The Abolition Of Man In Essay


The Abolition of Man in Summary
With the end of World War II and the mounting of the Cold War, the
world was bitterly divided along ideological and political lines. The
extent of horrors seen and the tension between value systems and power
demands projected into the immediate future would provokes such works as
C.S. Lewis' 1943 text, The Abolition of Man.

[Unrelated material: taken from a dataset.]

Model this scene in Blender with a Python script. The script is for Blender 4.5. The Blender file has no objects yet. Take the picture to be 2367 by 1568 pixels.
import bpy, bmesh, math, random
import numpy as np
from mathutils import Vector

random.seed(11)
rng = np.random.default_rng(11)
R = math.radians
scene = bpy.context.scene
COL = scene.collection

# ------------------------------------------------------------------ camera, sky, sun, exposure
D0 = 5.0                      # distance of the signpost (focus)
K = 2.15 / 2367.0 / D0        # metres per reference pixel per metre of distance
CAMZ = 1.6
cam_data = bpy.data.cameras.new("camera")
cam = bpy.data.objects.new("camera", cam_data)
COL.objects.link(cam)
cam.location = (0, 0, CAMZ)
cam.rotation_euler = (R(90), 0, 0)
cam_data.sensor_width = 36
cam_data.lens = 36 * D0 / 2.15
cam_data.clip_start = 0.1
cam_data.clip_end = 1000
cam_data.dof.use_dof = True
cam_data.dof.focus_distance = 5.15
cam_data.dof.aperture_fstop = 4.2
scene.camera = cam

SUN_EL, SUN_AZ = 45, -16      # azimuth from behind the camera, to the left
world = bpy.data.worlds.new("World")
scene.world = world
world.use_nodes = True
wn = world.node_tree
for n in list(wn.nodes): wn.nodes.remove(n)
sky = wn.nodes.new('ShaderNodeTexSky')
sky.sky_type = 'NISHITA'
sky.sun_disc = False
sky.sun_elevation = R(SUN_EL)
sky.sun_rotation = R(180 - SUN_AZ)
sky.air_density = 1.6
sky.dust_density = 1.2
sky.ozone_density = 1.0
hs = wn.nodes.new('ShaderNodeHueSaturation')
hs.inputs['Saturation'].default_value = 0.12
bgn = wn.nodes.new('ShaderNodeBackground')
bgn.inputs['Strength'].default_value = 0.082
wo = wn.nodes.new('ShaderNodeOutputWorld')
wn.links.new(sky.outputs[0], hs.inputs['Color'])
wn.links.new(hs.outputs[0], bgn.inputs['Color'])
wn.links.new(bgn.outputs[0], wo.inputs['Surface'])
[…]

The text begins deceptively as a discussion on instruction in the
English language but soon careens into a dramatic philosophical
hypothetical. This is well captured by the conflict which is introduced
during the opening discussion on English, where Lewis derides the
grammarian for his dogmatic approach to instruction. Here, Lewis accuses,
"it is not a theory they put into his mind but an assumption, which ten
years hence, its origin forgotten and its presence unconscious, will
condition him to take one side in a controversy which he has never
recognized as a controversy at all." (5) In a manner, Lewis enters into a
discussion on the threat of ethnocentrism as provoked by linguistic
instruction. This leads him to a key precept of the text, that grammar
education is far too deeply biased by its philosophical conceits, rendering
it a poor educational standard in both disciplines.

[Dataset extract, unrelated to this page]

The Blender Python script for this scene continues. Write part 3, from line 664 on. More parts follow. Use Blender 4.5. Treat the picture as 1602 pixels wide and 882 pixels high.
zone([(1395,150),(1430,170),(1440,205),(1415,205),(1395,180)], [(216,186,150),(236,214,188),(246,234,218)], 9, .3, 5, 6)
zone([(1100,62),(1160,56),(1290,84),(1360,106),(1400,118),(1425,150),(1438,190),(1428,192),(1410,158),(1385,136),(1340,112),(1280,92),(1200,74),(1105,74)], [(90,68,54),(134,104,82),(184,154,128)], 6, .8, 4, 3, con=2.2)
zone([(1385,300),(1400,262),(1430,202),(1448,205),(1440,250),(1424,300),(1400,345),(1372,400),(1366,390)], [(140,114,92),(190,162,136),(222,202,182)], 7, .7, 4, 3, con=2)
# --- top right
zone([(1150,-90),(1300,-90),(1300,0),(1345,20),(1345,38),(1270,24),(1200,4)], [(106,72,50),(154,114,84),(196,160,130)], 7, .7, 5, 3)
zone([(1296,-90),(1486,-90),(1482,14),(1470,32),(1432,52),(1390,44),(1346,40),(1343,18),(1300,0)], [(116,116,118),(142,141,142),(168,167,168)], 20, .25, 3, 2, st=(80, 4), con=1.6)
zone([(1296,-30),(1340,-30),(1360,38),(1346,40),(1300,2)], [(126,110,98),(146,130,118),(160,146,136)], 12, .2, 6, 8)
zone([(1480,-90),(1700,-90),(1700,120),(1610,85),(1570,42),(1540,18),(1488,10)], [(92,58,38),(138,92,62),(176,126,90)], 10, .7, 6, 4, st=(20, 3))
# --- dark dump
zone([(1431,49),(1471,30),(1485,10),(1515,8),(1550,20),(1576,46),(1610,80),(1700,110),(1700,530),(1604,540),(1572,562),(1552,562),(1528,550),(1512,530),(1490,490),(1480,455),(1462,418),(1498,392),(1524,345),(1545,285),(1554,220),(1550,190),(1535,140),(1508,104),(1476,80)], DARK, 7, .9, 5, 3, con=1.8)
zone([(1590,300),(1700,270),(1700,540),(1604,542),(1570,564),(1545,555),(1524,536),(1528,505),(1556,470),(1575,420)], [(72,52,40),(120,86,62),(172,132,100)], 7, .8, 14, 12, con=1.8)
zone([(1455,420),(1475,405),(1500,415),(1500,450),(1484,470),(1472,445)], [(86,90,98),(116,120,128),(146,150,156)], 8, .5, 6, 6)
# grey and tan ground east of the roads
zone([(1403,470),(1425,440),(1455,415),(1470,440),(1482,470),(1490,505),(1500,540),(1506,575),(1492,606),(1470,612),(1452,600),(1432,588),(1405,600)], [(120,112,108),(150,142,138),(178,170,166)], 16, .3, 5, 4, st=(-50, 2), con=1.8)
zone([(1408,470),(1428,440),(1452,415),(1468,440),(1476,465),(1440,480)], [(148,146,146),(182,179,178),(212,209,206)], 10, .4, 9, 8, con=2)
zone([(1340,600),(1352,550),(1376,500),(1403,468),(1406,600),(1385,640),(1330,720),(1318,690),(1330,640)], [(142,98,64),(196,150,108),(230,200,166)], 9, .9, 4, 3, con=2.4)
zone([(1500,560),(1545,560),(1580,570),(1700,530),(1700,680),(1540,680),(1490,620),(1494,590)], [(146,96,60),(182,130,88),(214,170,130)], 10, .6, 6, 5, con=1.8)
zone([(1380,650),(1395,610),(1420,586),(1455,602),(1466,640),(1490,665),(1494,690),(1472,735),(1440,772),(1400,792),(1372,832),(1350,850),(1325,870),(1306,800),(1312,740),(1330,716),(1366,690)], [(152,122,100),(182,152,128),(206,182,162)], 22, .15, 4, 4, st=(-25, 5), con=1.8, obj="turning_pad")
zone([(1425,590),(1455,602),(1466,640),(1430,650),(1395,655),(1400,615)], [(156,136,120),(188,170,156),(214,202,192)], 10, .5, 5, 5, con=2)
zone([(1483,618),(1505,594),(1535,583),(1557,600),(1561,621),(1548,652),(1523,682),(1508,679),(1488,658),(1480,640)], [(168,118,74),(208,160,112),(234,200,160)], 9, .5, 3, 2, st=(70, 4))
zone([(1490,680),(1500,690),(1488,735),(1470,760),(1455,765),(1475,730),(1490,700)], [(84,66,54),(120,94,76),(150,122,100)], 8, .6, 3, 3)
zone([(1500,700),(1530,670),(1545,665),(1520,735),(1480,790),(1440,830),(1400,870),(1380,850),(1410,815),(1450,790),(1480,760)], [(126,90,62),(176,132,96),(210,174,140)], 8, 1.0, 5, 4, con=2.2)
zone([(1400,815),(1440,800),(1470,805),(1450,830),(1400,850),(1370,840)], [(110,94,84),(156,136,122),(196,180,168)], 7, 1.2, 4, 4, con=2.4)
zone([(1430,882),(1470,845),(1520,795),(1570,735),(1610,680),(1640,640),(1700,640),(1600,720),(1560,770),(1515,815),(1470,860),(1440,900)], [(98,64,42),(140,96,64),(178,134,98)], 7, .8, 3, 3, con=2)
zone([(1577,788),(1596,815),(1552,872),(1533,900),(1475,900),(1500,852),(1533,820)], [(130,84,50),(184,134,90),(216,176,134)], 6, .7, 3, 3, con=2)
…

Such is the launching point for the larger focal point of the text,
which revolves upon the argument that natural law such as that implicated
by Judeo-Christian and Eastern philosophical value systems must be
preserved against the dehumanizing impact of exclusively rationalist
thought. This drives a vision of the future which echoes the presentation
in such seminal dystopian texts as Orwell's 1984 and Huxley's Brave New
World. As with these familiar texts, Lewis describes a bleak future in
which rationalism has shifted into aggressive social, psychological and
behavioral control which essentially relieves us of our humanity.
At the crux of the text is a somewhat alarmist and emotionally driven
discourse that transitions from a meditation on education into a missive on
the need to preserve traditional values, classical thought and humanizing
interaction with one another.

Works Cited:

Lewis, C.S. (1943). The Abolition of Man. Harper One.